Lu noted that the dates reported in this paper "are slightly older than the dates (of pottery found) in Japan. However, the accuracy of radiocarbon dates in the limestone area has been under debate for many years."
"I agree that pottery was made by foragers in South China, but I also think pottery was produced more or less contemporaneously in several places in East Asia ... from Russia, Japan to North and South China by foragers living in different environments," Lu added.
Boaretto, however, contends that "the importance of this study is the high precision dating, the systematic dating of the whole cave, to exclude mixing or intrusion of materials from above layers and the very detailed dating of the strata around the new pottery."
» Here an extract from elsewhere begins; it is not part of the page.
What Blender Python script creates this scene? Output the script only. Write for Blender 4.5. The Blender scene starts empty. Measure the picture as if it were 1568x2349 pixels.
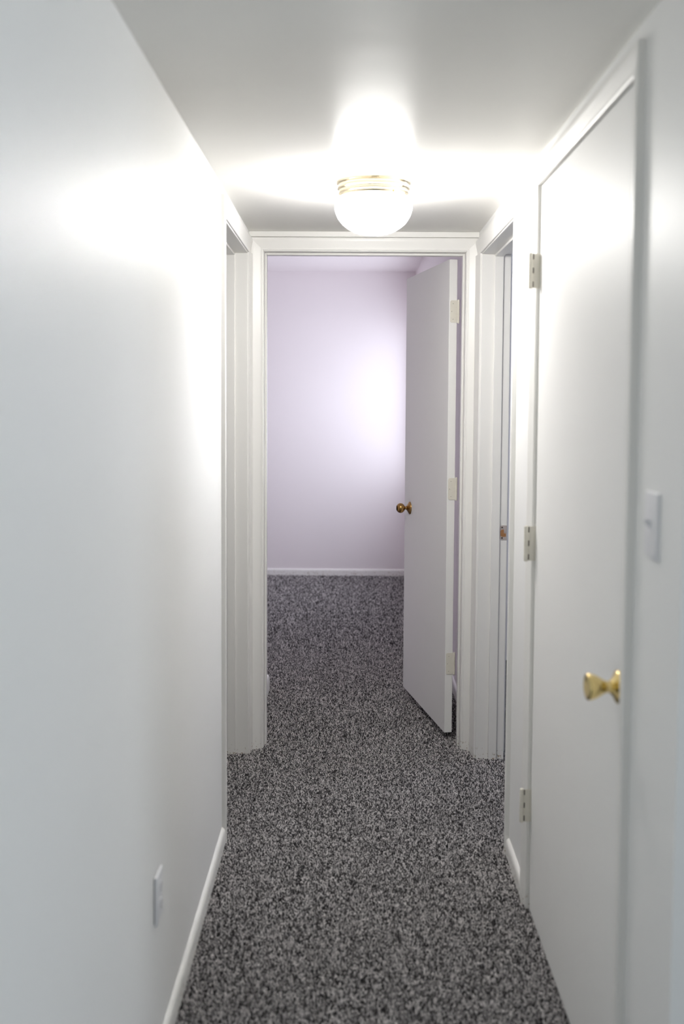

"This sets Yuchanyan as the earliest site where pottery has been made," she said. "We do not know if the technology moved from China to the other sites, but this hypothesis is stronger now than before."
Patrick E. McGovern, an anthropologist at the University of Pennsylvania, noted that figurines have been found in what is now the Czech Republic that go back as far as 35,000 years. But those were not actual pottery vessels, he said.
"I had long thought that Japan would be the earliest," McGovern said, but in researching his forthcoming book on the history of alcoholic drinks, "Uncorking the Past," he found evidence of development of ancient drinks in China. "China has a lot of very early remains," he said, "so why not pottery."
This report "firms up that evidence for China," as the home of the earliest pottery yet found, he said, though there does seem to be a long gap between the Czech figurines and the Chinese pottery.
"It makes you wonder what was going on," McGovern said.
Boaretto's research was funded by the Peabody Museum of Harvard University, Hunan Provincial Institute of Archaeology and Cultural Relics and the Weizmann Institute of Science in Israel.